TL;DR: You forgot to normalize the eigenvectors!

Your description of the spectral theorem is incomplete; it requires you to use an orthonormal basis i.e. the basis $\beta=\{|\psi_j\rangle\}$ must be orthonormal, as I previously discussed here. When normalized, the eigenvectors of the $X$ gate form the basis $\left\{{\frac{|0\rangle+|1\rangle}{\sqrt{2}}},{\frac{|0\rangle-|1\rangle}{\sqrt{2}}}\right\}$. Now let's evaluate the terms $\color{red}{\left(\frac{\langle 0|+\langle 1|}{\sqrt{2}}\right)X\left(\frac{|0\rangle+|1\rangle}{\sqrt{2}}\right)}$ and $\color{blue}{\left(\frac{\langle 0|-\langle 1|}{\sqrt{2}}\right)X\left(\frac{|0\rangle-|1\rangle}{\sqrt{2}}\right)}$. These are actually the eigenvalues of $X$ corresponding to the two eigenvectors, because if $|\psi\rangle$ is a normalized eigenvector (i.e. $\langle \psi|\psi\rangle = 1$ ) of $X$, and $\lambda$ is the corresponding eigenvalue, then $$X|\psi\rangle = \lambda |\psi\rangle \implies \langle \psi|X|\psi\rangle = \langle \psi|\lambda|\psi\rangle= \lambda\langle \psi|\psi\rangle =\lambda.1=\lambda.$$

Now you know that $X$ is the "bit-flip" gate, so it performs $|0\rangle \mapsto |1\rangle$ and $|1\rangle\mapsto|0\rangle$.
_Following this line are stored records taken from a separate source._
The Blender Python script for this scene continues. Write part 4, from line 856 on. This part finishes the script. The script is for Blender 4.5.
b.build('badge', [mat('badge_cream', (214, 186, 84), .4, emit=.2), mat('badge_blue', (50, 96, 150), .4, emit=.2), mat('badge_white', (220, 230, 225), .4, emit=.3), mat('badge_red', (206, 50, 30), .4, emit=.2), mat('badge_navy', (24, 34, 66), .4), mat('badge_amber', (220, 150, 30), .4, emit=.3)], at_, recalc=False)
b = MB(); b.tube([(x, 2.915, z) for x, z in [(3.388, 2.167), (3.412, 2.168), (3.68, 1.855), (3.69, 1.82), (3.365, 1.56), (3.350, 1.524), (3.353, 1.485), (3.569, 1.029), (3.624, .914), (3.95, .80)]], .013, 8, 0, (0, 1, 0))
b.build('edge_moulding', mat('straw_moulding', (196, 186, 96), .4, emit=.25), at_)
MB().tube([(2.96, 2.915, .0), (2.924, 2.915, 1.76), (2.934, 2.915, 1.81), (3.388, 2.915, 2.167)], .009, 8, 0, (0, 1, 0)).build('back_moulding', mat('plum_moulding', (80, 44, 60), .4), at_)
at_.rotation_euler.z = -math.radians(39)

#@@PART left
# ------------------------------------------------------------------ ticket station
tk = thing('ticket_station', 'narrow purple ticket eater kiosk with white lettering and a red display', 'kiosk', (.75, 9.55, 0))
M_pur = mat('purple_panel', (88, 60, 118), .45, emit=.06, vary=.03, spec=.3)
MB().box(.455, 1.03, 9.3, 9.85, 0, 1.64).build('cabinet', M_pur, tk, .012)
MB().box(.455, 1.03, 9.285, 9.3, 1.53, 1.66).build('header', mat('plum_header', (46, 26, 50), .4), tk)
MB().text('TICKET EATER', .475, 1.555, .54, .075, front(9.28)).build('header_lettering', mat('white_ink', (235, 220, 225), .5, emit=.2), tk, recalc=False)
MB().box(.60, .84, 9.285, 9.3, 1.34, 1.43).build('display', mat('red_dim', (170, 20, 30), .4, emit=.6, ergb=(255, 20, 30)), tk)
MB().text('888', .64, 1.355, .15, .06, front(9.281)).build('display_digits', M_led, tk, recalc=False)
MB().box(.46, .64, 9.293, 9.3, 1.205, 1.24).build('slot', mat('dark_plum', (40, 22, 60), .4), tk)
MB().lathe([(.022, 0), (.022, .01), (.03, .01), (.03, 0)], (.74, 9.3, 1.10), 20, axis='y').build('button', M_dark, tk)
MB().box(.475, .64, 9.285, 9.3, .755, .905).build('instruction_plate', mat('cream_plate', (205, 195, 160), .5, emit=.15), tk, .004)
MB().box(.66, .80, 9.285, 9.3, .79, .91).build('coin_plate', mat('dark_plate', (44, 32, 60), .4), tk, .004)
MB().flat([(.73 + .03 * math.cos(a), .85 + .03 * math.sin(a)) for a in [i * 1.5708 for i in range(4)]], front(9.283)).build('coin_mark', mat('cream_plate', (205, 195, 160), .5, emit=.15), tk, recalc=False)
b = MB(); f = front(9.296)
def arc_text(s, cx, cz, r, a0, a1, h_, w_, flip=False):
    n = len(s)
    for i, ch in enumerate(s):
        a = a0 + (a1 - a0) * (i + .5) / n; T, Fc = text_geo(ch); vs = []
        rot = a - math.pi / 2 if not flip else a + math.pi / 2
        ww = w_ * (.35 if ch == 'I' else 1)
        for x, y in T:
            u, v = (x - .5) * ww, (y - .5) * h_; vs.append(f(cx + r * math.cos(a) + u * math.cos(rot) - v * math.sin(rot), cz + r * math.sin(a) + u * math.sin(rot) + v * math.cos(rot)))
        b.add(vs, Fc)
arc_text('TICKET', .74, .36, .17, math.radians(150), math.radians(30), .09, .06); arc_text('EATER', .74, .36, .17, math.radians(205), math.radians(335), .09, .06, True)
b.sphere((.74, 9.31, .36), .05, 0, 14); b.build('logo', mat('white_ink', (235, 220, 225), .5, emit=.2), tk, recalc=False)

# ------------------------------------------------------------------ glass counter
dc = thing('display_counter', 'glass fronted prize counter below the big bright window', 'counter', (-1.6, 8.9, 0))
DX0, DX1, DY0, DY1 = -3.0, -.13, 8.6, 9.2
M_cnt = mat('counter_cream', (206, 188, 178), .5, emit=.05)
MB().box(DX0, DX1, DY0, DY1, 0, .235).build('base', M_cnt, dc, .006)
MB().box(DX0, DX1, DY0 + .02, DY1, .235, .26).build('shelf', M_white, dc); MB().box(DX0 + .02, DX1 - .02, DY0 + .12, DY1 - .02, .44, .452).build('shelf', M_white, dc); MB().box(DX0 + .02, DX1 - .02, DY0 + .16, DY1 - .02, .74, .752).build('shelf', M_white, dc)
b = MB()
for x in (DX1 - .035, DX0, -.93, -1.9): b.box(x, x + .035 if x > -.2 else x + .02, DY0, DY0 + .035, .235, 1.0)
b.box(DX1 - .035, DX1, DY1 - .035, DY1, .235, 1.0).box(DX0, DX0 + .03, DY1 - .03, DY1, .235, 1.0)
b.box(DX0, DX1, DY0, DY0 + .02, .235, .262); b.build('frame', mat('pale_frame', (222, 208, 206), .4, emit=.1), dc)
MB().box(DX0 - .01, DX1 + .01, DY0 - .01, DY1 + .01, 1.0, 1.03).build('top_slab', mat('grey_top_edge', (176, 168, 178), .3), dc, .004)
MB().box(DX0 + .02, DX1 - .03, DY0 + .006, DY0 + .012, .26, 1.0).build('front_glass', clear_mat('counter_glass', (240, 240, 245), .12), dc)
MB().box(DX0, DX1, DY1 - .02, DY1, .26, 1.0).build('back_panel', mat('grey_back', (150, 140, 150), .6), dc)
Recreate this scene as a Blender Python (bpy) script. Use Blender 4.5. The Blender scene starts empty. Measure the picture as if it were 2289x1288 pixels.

$$\therefore \color{red}{\left(\frac{\langle 0|+\langle 1|}{\sqrt{2}}\right)X\left(\frac{|0\rangle+|1\rangle}{\sqrt{2}}\right)} = \left(\frac{\langle 0|+\langle 1|}{\sqrt{2}}\right)\left(\frac{|1\rangle+|0\rangle}{\sqrt{2}}\right)$$ $$=\frac{1}{2}(\langle 0|1\rangle + \langle0|0\rangle+\langle 1|1\rangle + \langle 1|0\rangle)$$ $$=\frac{1}{2}(0+1+1+0)=\color{red}{1} \ (\because \text{$|0\rangle$ and $|1\rangle$ are orthonormal})$$

$$\therefore \color{blue}{\left(\frac{\langle 0|-\langle 1|}{\sqrt{2}}\right)X\left(\frac{|0\rangle-|1\rangle}{\sqrt{2}}\right)} = \left(\frac{\langle 0|-\langle 1|}{\sqrt{2}}\right)\left(\frac{|1\rangle-|0\rangle}{\sqrt{2}}\right)$$ $$=\frac{1}{2}(\langle 0|1\rangle - \langle0|0\rangle-\langle 1|1\rangle + \langle 1|0\rangle)$$ $$=\frac{1}{2}(0-1-1+0)=\color{blue}{-1} \ (\because \text{$|0\rangle$ and $|1\rangle$ are orthonormal})$$

So now according the spectral decomposition theorem you can represent the $X$ gate as:

$$\boxed{\color{blue}{-1}\left(\frac{|0\rangle-|1\rangle}{\sqrt{2}}\right)\left(\frac{\langle 0|-\langle1|}{\sqrt{2}}\right) + \color{red}{1}\left(\frac{|0\rangle+|1\rangle}{\sqrt{2}}\right)\left(\frac{\langle 0|+\langle1|}{\sqrt{2}}\right)}\tag{*}\label{*}$$ $$\require{cancel}=-\frac{1}{2}\left(\cancel{|0\rangle\langle0|}-|0\rangle\langle1|-|1\rangle\langle0|+\cancel{|1\rangle\langle1|}\right)+\frac{1}{2}\left(\cancel{|0\rangle\langle0|}+|0\rangle\langle1|+|1\rangle\langle0|+\cancel{|1\rangle\langle1|}\right)$$ $$=\color{green}{|1\rangle \langle0| + |0\rangle \langle1|}$$

To convince you that this result is correct let's apply it on an arbitrary qubit state $|\Psi\rangle=\alpha|0\rangle+\beta|1\rangle$:

$$\color{green}{(|1\rangle \langle0| + |0\rangle \langle1|)}(\alpha|0\rangle+\beta|1\rangle)$$ $$=\alpha|1\rangle\langle0|0\rangle+\beta|0\rangle\langle 1|1\rangle$$ $$=\alpha|1\rangle + \beta|0\rangle$$

So yes, the bits $|0\rangle$ and $|1\rangle$ of $|\Psi\rangle$ are flipped and our representation $\eqref{*}$ of the $X$ gate is indeed correct!